◆ REQUIRED TASK ◆
Below is a listing; write it out exactly and drop any images from it.

◆ RECORDED DATA ◆
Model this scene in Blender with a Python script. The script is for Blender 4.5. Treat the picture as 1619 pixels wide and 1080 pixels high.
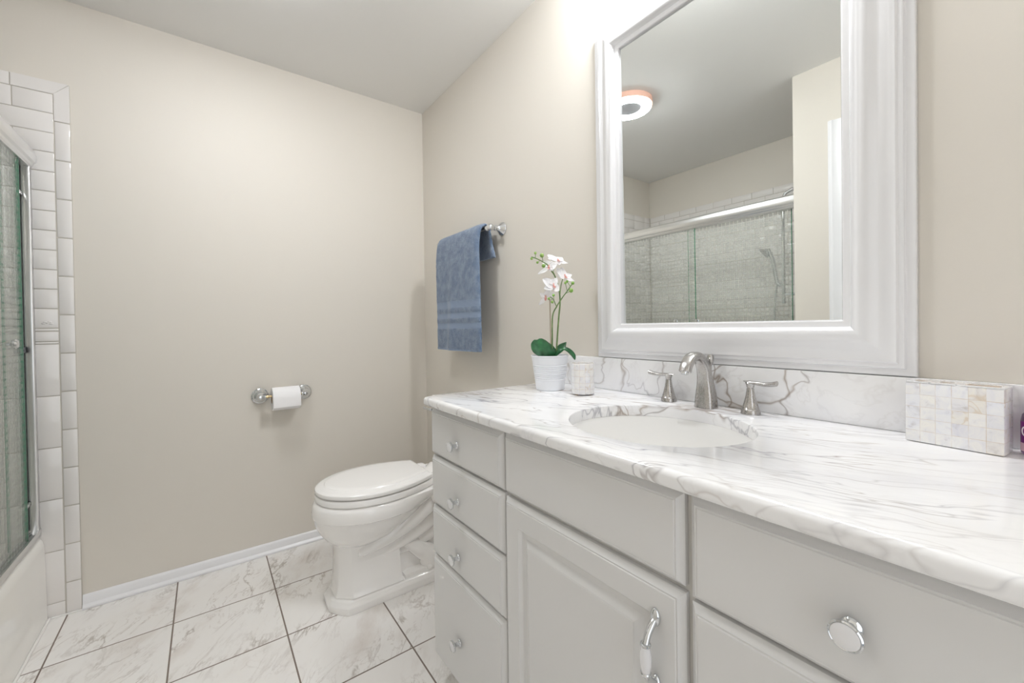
import bpy, bmesh, math, random
from mathutils import Vector, Matrix, noise
PI = math.pi
sc = bpy.context.scene
for o in list(bpy.data.objects): bpy.data.objects.remove(o)
col = sc.collection

# ------------------------------------------------------------------ camera
cd = bpy.data.cameras.new('camera'); cam = bpy.data.objects.new('camera', cd); col.objects.link(cam); sc.camera = cam
R = Vector((0.79959255, -0.60037431, -0.01422815)); U = Vector((0.01752526, -0.00035461, 0.99984636)); F = Vector((0.60028711, 0.79971905, -0.01023818))
cam.matrix_world = Matrix(((R.x, U.x, -F.x, 0), (R.y, U.y, -F.y, 0), (R.z, U.z, -F.z, 1.11683), (0, 0, 0, 1)))
cd.sensor_fit = 'HORIZONTAL'; cd.sensor_width = 36; cd.lens = 36 * 652.69 / 1619
cd.shift_x = -6.11 / 1619; cd.shift_y = -16.8 / 1619; cd.clip_start = 0.02

# ------------------------------------------------------------------ world, lights, exposure
w = bpy.data.worlds.new('world'); sc.world = w; w.use_nodes = True
w.node_tree.nodes['Background'].inputs[0].default_value = (0.9, 0.95, 1, 1)
w.node_tree.nodes['Background'].inputs[1].default_value = 0.3
sc.view_settings.view_transform = 'Standard'; sc.view_settings.look = 'None'; sc.view_settings.gamma = 1
sc.view_settings.use_curve_mapping = False
sc.view_settings.exposure = 0.46
sc.cycles.max_bounces = 14; sc.cycles.diffuse_bounces = 7; sc.cycles.glossy_bounces = 6
sc.cycles.transparent_max_bounces = 16; sc.cycles.caustics_reflective = False; sc.cycles.caustics_refractive = False
sc.cycles.sample_clamp_indirect = 4
def lamp(kind, name, loc, energy, color, size, rot=(0, 0, 0), size_y=None):
    l = bpy.data.lights.new(name, kind); l.energy = energy; l.color = color
    if kind == 'AREA':
        l.size = size
        if size_y: l.shape = 'RECTANGLE'; l.size_y = size_y
    else: l.shadow_soft_size = size
    o = bpy.data.objects.new(name, l); o.location = loc; o.rotation_euler = rot; col.objects.link(o); return o
VL = 7.2
for y in (0.40, 0.56, 0.72):                       # bulbs of the vanity light above the mirror, above the frame
    lamp('POINT', 'vanity_bulb', (0.935, y, 2.35), VL, (0.945, 0.972, 1.0), 0.045)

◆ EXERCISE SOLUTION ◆
Model this scene in Blender with a Python script. The script is for Blender 4.5. Treat the picture as 1619 pixels wide and 1080 pixels high.
import bpy, bmesh, math, random
from mathutils import Vector, Matrix, noise
PI = math.pi
sc = bpy.context.scene
for o in list(bpy.data.objects): bpy.data.objects.remove(o)
col = sc.collection

# ------------------------------------------------------------------ camera
cd = bpy.data.cameras.new('camera'); cam = bpy.data.objects.new('camera', cd); col.objects.link(cam); sc.camera = cam
R = Vector((0.79959255, -0.60037431, -0.01422815)); U = Vector((0.01752526, -0.00035461, 0.99984636)); F = Vector((0.60028711, 0.79971905, -0.01023818))
cam.matrix_world = Matrix(((R.x, U.x, -F.x, 0), (R.y, U.y, -F.y, 0), (R.z, U.z, -F.z, 1.11683), (0, 0, 0, 1)))
cd.sensor_fit = 'HORIZONTAL'; cd.sensor_width = 36; cd.lens = 36 * 652.69 / 1619
cd.shift_x = -6.11 / 1619; cd.shift_y = -16.8 / 1619; cd.clip_start = 0.02

# ------------------------------------------------------------------ world, lights, exposure
w = bpy.data.worlds.new('world'); sc.world = w; w.use_nodes = True
w.node_tree.nodes['Background'].inputs[0].default_value = (0.9, 0.95, 1, 1)
w.node_tree.nodes['Background'].inputs[1].default_value = 0.3
sc.view_settings.view_transform = 'Standard'; sc.view_settings.look = 'None'; sc.view_settings.gamma = 1
sc.view_settings.use_curve_mapping = False
sc.view_settings.exposure = 0.46
sc.cycles.max_bounces = 14; sc.cycles.diffuse_bounces = 7; sc.cycles.glossy_bounces = 6
sc.cycles.transparent_max_bounces = 16; sc.cycles.caustics_reflective = False; sc.cycles.caustics_refractive = False
sc.cycles.sample_clamp_indirect = 4
def lamp(kind, name, loc, energy, color, size, rot=(0, 0, 0), size_y=None):
    l = bpy.data.lights.new(name, kind); l.energy = energy; l.color = color
    if kind == 'AREA':
        l.size = size
        if size_y: l.shape = 'RECTANGLE'; l.size_y = size_y
    else: l.shadow_soft_size = size
    o = bpy.data.objects.new(name, l); o.location = loc; o.rotation_euler = rot; col.objects.link(o); return o
VL = 7.2
for y in (0.40, 0.56, 0.72):                       # bulbs of the vanity light above the mirror, above the frame
    lamp('POINT', 'vanity_bulb', (0.935, y, 2.35), VL, (0.945, 0.972, 1.0), 0.045)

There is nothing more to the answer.